Provided data ▸
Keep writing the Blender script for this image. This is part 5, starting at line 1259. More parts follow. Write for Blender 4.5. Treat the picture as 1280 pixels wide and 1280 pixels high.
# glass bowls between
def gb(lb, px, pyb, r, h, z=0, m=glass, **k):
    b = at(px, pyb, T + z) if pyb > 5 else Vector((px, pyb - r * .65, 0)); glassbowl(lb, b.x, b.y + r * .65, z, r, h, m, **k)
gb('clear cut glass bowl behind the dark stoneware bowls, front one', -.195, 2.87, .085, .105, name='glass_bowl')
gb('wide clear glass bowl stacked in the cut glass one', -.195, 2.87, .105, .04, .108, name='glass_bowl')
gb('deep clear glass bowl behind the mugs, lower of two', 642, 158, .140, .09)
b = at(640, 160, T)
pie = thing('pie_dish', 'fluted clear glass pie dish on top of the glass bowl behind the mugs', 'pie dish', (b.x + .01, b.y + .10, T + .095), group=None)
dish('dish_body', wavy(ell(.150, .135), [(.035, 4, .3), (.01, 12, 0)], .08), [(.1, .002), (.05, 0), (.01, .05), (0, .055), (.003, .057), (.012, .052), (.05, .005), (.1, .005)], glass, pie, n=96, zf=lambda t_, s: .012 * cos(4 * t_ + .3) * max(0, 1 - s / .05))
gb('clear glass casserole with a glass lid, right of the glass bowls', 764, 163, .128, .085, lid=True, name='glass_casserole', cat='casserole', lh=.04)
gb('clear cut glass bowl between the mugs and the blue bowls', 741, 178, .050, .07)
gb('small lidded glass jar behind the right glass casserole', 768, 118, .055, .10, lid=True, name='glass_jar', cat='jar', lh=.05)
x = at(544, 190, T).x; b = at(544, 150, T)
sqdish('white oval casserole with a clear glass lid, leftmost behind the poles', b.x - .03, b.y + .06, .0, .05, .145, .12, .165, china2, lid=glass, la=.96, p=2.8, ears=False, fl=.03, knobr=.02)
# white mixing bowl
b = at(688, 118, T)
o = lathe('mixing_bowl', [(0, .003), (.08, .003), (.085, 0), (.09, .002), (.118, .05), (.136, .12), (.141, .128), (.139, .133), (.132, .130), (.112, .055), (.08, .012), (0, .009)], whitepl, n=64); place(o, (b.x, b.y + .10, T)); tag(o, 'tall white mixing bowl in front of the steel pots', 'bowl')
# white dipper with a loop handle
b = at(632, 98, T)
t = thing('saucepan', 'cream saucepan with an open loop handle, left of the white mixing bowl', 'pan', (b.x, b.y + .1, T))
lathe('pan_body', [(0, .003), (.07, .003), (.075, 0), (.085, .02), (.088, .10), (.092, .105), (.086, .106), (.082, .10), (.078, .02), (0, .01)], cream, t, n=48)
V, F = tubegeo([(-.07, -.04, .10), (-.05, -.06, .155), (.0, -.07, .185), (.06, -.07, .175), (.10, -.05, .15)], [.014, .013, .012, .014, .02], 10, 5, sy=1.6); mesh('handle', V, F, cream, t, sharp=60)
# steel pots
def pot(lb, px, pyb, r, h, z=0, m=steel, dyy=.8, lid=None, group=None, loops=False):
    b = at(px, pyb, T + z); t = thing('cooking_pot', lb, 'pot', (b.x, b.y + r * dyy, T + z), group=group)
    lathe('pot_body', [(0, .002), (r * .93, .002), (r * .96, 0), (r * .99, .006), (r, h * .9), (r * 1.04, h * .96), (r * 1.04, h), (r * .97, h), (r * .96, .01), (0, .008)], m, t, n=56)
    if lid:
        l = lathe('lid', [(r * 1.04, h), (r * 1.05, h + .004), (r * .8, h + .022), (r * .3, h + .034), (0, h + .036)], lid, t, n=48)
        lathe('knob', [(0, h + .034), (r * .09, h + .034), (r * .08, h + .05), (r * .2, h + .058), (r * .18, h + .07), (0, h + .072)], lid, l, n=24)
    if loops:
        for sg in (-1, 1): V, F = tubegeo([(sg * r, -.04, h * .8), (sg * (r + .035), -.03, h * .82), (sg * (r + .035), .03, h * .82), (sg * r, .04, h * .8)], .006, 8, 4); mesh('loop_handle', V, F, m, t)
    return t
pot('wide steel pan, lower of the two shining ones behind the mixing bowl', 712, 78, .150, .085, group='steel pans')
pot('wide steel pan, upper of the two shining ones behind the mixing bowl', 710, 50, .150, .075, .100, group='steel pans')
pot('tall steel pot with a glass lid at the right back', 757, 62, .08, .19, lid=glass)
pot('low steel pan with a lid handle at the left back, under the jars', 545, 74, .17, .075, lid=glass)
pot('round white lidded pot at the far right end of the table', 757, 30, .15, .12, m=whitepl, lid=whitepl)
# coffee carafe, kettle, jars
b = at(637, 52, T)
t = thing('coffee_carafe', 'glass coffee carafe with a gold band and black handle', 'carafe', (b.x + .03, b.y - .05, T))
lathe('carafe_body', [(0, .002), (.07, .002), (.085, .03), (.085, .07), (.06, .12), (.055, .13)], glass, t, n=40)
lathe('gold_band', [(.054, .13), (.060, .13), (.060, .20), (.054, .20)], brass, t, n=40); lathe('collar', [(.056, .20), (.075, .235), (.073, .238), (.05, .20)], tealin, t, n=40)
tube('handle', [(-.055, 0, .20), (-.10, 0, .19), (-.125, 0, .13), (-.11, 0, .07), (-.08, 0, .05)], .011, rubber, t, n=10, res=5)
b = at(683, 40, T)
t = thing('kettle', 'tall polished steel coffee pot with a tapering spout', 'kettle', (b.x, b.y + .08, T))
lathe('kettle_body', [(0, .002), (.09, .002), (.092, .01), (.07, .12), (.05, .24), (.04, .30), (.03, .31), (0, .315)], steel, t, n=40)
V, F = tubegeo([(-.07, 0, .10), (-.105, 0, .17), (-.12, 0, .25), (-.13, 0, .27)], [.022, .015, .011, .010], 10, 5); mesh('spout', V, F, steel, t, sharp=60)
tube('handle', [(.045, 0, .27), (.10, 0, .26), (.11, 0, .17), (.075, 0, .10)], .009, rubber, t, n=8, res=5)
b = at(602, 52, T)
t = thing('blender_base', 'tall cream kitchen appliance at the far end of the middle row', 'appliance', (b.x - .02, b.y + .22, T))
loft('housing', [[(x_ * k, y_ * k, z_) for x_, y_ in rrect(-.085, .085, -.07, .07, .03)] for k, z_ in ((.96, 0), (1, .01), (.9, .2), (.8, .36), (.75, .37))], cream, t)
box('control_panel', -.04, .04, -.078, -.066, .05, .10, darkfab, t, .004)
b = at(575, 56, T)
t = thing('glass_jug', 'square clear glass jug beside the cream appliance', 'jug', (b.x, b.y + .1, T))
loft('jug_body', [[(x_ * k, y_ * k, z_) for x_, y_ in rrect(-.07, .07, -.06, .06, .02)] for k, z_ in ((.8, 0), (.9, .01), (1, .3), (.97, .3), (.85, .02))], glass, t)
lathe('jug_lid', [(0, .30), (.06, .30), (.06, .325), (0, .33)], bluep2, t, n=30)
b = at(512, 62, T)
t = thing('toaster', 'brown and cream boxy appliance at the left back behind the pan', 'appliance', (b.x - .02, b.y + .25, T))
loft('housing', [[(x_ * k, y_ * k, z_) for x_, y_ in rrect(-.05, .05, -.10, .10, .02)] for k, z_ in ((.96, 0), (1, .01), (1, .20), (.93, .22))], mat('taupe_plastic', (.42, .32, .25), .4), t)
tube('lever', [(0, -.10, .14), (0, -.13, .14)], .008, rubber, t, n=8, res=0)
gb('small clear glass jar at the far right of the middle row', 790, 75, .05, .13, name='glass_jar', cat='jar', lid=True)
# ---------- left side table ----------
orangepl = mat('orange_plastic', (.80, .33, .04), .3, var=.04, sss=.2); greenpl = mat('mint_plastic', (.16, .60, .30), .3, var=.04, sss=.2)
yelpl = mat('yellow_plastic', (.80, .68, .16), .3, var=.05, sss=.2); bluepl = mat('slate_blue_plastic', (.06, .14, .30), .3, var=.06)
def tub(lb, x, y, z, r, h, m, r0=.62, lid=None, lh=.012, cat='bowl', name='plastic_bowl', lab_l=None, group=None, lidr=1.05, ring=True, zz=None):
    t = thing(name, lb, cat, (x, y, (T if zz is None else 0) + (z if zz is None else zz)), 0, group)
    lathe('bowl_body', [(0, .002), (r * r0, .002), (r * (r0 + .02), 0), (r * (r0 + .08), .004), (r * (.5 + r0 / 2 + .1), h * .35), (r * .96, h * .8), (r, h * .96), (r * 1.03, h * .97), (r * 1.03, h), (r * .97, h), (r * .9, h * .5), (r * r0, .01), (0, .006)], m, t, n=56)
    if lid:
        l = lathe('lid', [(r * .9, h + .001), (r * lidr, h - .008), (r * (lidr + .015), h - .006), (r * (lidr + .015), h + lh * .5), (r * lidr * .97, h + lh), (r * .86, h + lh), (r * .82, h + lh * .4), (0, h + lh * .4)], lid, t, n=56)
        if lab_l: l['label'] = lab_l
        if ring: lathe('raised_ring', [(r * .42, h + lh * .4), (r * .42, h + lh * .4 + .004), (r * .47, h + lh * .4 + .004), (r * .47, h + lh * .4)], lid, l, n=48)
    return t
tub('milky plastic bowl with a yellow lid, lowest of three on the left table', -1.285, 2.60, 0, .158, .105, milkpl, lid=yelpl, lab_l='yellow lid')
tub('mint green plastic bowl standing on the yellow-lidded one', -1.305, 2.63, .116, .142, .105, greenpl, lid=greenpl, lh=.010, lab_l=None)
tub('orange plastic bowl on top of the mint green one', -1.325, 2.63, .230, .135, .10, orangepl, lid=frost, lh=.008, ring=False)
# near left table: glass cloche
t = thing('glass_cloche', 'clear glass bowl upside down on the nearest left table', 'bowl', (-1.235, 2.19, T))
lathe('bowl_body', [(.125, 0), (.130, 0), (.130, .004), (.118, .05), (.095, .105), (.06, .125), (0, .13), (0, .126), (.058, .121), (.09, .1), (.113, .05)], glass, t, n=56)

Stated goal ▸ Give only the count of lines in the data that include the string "wide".

Response to the exercise ▸ 4